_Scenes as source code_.
>> BEGIN

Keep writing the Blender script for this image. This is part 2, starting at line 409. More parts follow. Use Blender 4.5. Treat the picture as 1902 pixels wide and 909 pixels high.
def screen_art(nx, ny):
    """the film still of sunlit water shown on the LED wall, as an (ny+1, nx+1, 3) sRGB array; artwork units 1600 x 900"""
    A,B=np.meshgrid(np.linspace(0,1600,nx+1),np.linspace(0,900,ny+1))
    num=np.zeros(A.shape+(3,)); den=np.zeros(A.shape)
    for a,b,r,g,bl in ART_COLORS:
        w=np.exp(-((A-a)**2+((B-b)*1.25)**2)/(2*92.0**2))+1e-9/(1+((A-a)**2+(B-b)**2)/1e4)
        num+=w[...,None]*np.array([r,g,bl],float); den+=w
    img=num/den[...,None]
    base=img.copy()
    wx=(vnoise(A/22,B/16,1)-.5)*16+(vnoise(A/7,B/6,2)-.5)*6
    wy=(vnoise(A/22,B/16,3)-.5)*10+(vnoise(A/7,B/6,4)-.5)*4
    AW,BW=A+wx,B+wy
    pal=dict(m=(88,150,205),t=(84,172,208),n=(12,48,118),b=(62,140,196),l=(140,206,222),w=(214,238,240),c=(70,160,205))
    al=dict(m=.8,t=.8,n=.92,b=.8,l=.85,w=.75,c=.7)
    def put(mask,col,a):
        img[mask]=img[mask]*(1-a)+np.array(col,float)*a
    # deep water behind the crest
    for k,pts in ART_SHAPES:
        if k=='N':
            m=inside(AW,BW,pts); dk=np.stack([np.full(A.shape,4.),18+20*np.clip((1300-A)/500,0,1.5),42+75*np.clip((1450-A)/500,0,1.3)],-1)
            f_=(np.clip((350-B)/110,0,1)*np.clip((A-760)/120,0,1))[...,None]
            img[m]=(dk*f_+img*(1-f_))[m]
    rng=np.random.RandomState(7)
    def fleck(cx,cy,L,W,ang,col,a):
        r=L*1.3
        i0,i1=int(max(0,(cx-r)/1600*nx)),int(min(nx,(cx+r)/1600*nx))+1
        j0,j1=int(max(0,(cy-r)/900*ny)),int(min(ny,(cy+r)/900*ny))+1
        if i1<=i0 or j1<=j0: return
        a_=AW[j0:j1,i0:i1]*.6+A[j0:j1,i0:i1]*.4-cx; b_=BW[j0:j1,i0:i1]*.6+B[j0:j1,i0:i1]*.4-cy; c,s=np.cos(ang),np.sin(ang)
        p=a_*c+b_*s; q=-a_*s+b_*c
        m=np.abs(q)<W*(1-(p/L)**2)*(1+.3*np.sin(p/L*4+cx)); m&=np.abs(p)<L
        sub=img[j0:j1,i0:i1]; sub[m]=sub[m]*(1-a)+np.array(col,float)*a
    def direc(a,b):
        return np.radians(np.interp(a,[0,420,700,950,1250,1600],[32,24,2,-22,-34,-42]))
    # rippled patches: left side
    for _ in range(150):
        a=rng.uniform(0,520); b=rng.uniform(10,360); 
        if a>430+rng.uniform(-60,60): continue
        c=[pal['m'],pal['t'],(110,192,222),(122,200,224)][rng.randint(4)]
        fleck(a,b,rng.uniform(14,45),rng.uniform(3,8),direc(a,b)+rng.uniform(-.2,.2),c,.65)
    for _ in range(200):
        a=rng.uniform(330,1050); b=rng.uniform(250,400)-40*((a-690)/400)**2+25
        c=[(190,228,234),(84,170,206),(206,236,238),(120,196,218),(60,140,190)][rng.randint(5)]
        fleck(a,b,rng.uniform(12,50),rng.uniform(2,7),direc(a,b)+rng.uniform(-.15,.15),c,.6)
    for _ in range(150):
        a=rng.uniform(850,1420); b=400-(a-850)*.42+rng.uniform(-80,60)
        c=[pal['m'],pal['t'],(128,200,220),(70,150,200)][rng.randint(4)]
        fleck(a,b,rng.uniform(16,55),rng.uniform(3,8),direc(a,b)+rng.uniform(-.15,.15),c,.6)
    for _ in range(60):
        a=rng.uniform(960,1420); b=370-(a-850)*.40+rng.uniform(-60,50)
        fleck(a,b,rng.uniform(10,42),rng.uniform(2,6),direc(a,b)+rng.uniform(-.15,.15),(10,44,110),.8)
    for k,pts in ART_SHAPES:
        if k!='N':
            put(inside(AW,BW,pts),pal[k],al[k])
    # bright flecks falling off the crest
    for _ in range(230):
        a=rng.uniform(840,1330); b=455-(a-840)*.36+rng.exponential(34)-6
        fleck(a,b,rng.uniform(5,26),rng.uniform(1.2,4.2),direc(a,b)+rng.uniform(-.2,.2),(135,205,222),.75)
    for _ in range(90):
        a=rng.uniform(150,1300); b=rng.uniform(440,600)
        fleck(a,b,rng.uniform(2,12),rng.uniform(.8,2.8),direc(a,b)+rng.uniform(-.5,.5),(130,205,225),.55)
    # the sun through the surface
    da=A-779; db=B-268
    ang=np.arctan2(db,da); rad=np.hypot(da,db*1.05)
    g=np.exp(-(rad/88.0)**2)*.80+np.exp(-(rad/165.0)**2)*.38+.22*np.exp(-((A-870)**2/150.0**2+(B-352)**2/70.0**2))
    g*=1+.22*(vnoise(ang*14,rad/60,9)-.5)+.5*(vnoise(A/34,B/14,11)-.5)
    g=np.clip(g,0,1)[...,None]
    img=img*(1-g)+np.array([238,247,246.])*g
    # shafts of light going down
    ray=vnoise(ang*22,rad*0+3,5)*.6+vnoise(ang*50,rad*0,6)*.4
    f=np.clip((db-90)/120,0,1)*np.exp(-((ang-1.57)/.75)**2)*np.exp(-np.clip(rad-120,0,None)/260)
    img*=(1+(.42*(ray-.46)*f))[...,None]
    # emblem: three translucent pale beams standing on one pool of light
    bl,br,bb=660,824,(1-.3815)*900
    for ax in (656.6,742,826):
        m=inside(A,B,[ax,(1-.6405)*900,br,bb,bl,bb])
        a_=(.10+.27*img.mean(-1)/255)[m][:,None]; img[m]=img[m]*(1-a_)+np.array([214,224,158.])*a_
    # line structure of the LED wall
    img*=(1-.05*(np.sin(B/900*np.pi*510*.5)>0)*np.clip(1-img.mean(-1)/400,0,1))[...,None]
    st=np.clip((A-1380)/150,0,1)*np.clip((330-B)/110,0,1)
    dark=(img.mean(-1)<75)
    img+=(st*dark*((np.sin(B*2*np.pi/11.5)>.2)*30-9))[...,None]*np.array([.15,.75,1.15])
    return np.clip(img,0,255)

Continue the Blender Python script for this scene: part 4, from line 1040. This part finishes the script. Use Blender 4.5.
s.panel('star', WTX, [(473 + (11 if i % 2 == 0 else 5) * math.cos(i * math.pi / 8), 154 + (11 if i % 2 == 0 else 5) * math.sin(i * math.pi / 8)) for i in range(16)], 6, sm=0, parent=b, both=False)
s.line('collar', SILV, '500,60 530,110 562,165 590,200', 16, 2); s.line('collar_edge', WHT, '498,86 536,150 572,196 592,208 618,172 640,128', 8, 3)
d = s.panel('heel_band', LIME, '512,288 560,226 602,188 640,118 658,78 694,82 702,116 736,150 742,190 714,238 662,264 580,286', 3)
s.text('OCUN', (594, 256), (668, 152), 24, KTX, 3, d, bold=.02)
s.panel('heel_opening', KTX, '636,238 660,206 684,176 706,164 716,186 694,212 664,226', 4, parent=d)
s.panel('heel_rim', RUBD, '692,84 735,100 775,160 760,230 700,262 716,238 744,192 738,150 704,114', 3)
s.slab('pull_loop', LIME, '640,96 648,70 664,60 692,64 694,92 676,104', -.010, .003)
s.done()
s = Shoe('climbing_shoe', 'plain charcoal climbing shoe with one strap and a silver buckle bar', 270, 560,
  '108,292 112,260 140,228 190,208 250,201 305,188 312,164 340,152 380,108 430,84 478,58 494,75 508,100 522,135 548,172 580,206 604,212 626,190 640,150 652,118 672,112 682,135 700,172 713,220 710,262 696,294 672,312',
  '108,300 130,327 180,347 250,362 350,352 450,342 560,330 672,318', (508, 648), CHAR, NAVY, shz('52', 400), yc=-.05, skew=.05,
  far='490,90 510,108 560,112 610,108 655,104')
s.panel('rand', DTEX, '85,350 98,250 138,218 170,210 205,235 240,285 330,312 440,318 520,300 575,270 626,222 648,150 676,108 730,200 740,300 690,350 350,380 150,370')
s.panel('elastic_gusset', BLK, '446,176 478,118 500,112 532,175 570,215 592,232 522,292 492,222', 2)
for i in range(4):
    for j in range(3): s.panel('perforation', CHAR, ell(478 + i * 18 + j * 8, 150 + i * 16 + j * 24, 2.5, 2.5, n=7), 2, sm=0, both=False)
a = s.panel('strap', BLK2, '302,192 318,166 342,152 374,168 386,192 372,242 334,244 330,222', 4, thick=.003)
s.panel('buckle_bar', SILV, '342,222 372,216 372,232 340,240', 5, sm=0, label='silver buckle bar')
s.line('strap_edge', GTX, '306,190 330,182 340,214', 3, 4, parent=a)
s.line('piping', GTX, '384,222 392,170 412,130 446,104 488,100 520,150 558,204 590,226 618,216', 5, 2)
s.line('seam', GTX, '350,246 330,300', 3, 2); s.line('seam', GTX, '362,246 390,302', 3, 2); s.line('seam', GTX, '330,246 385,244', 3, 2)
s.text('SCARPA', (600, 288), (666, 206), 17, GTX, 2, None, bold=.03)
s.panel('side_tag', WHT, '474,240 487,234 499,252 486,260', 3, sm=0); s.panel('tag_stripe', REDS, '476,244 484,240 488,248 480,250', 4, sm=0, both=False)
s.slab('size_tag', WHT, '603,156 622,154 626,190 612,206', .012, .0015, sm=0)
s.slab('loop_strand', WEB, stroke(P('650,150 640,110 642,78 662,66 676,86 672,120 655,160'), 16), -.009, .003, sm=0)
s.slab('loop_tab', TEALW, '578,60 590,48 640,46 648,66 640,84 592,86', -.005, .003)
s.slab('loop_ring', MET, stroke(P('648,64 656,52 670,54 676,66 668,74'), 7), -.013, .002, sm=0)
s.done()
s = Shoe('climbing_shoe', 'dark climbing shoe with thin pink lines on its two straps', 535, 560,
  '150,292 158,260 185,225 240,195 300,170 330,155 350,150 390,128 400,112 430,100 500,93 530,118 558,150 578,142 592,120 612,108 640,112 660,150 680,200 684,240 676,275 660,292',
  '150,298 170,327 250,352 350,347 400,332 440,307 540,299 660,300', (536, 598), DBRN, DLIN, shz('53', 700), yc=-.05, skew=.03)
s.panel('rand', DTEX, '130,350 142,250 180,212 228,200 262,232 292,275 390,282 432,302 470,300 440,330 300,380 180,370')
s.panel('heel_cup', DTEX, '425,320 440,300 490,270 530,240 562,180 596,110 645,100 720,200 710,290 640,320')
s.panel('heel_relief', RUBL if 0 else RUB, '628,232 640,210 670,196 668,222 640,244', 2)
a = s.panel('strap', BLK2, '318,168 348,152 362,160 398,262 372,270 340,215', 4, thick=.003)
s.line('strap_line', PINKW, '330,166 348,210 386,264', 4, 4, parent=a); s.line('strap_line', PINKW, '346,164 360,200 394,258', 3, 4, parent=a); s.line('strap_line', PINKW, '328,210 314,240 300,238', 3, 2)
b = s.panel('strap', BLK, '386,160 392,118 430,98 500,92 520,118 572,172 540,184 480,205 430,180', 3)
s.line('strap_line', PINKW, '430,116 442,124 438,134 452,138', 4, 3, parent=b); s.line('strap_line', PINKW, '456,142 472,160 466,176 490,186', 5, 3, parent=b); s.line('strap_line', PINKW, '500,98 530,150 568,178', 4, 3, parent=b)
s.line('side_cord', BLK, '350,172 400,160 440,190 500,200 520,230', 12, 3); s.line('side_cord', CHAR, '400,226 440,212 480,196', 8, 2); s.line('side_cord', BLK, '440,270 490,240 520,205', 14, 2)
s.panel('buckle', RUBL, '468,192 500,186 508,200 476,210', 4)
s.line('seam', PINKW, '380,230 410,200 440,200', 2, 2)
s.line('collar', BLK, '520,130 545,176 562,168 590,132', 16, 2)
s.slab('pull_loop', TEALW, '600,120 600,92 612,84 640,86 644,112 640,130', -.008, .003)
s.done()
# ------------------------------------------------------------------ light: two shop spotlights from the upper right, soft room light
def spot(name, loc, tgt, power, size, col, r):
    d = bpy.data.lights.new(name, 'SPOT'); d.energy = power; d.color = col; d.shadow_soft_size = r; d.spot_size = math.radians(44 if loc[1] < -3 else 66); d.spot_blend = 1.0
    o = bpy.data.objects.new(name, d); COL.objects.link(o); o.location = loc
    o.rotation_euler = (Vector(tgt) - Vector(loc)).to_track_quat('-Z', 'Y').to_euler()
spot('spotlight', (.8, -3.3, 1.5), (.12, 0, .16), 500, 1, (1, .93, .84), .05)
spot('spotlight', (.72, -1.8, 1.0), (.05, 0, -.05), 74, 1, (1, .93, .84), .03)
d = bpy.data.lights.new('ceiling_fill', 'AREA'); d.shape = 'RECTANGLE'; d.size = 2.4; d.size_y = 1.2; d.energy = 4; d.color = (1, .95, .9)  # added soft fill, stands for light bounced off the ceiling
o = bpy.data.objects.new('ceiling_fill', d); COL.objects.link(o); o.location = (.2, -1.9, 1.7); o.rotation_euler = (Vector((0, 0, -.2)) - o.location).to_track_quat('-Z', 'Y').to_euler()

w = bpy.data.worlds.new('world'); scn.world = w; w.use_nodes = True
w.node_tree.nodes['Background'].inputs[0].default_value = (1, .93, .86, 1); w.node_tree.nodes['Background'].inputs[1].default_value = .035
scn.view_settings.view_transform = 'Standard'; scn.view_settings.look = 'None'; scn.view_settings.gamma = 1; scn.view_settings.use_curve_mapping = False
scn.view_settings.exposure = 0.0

>> END

_Exercise aim_. Count each line with "Blender" in it and report that figure by itself.

_Reply to the exercise_. 2